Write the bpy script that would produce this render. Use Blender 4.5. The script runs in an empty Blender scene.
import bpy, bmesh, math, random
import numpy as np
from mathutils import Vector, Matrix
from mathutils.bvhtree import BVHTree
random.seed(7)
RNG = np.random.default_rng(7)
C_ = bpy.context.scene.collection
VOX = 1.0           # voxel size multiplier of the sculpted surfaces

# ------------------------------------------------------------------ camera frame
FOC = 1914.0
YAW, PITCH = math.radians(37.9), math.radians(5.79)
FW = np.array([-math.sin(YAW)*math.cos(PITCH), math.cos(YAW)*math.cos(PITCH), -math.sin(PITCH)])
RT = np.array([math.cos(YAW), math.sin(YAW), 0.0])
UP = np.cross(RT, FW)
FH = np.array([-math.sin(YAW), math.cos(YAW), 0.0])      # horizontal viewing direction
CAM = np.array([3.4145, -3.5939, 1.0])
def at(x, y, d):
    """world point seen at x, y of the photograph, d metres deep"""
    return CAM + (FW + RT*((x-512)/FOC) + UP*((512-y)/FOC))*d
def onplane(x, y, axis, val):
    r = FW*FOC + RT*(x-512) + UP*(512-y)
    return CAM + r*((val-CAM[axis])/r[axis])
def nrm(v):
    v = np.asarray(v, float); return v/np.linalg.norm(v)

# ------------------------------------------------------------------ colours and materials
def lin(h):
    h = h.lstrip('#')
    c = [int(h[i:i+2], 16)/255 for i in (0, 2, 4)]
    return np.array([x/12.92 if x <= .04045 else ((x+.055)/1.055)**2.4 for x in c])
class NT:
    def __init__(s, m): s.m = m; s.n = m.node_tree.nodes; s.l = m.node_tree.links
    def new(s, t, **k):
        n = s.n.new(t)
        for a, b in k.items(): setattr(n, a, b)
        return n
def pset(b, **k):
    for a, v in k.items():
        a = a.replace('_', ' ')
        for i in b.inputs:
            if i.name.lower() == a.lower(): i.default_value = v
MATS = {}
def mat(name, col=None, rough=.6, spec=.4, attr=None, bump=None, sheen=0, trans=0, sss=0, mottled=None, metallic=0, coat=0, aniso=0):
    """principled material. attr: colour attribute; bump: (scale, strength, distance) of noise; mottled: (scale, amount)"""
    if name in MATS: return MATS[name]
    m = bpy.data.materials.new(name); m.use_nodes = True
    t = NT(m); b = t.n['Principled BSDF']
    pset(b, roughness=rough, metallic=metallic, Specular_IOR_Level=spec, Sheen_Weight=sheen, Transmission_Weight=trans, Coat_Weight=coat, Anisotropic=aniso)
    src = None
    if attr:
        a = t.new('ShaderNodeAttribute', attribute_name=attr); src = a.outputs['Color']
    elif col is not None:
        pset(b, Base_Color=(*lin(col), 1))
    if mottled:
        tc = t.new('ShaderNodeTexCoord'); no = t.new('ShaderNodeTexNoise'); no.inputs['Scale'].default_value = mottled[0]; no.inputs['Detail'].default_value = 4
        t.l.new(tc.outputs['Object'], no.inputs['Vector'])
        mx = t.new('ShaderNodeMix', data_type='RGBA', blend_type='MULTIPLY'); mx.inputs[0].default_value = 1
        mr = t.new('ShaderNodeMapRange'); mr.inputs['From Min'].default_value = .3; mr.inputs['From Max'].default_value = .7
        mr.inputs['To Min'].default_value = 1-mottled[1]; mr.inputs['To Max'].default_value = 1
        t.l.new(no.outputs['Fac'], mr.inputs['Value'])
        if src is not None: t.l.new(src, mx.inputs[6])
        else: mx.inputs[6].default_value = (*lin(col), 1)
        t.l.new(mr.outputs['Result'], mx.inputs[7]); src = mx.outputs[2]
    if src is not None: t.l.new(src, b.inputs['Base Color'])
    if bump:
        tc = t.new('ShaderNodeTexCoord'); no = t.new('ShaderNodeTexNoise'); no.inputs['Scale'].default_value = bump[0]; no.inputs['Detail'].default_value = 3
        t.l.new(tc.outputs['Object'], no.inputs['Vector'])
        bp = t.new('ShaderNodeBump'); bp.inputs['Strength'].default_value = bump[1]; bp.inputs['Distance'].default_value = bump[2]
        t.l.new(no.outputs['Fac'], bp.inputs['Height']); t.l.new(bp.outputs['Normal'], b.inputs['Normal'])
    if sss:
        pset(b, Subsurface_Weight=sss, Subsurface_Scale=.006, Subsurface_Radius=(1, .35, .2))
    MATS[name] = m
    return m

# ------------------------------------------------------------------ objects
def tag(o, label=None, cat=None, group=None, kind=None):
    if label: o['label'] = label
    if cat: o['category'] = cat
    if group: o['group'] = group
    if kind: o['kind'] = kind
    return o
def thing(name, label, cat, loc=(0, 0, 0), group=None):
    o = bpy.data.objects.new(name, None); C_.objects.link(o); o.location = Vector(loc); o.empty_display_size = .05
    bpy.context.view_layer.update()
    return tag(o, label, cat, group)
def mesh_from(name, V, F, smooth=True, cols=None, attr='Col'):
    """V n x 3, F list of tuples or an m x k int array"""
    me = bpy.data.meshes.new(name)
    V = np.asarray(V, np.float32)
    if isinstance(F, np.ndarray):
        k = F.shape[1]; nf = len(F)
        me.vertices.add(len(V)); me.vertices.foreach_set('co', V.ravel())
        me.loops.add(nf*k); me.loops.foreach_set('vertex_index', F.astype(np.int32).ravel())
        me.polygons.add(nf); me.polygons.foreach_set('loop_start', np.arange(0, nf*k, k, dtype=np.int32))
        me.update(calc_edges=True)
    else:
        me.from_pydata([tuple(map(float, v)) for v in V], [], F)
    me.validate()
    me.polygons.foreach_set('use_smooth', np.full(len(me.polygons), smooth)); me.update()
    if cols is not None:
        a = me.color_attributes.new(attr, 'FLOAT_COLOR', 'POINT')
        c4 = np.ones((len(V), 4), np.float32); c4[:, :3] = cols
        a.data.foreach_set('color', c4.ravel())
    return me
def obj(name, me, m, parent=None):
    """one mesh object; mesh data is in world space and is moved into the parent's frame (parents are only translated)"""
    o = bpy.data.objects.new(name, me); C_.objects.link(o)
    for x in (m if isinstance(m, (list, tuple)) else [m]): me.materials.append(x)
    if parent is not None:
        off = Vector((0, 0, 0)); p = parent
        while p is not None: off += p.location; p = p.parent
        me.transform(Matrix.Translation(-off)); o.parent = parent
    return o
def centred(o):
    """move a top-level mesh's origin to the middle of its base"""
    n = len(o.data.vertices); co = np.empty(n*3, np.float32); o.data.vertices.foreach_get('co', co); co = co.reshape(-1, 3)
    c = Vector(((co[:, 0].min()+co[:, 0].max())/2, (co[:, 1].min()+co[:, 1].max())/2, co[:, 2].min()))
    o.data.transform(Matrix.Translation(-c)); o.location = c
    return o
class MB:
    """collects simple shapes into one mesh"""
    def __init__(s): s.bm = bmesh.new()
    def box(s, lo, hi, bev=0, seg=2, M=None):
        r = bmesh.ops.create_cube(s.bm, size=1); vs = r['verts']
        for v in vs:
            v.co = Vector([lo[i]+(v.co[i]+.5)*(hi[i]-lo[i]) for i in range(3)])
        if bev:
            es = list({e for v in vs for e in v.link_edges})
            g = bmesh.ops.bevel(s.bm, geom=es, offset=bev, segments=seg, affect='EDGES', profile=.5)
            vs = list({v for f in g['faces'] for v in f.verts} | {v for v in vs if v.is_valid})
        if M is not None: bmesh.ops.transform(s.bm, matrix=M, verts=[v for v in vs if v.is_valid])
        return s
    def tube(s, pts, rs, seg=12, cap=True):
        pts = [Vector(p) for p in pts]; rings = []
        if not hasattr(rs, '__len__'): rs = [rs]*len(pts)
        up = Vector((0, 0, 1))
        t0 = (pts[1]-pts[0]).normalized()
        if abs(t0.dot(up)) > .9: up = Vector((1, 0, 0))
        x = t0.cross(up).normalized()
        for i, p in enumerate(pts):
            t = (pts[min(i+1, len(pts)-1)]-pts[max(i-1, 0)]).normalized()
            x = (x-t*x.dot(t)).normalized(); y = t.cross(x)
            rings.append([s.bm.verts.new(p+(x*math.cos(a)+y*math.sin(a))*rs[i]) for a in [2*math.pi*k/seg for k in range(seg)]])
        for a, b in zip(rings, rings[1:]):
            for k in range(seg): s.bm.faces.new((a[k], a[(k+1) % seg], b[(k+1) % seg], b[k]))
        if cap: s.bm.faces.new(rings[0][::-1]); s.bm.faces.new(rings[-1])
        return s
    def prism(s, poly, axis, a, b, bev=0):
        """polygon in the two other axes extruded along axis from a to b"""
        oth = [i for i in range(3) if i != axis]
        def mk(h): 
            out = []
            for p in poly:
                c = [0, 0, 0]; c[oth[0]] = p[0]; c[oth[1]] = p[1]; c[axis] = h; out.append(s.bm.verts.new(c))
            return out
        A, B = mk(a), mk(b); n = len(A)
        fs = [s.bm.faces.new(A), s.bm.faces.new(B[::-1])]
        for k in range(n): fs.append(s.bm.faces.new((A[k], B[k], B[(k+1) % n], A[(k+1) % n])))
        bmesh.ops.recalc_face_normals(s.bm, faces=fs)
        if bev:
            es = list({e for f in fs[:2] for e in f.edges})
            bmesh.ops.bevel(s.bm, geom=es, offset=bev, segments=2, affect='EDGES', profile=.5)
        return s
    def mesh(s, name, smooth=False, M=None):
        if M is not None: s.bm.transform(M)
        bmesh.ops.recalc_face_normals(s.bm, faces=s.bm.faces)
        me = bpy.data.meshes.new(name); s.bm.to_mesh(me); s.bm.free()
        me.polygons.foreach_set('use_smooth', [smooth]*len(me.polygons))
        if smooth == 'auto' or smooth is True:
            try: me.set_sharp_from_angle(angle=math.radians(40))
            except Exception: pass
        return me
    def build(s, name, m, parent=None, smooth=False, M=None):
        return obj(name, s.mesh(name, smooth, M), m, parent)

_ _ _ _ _

### WHAT TO PRODUCE:
Please print the material above exactly as it appears, from its first line through the line containing "the sculpted surfaces", inclusive, and stop there.

### WORKED SOLUTION:
Write the bpy script that would produce this render. Use Blender 4.5. The script runs in an empty Blender scene.
import bpy, bmesh, math, random
import numpy as np
from mathutils import Vector, Matrix
from mathutils.bvhtree import BVHTree
random.seed(7)
RNG = np.random.default_rng(7)
C_ = bpy.context.scene.collection
VOX = 1.0           # voxel size multiplier of the sculpted surfaces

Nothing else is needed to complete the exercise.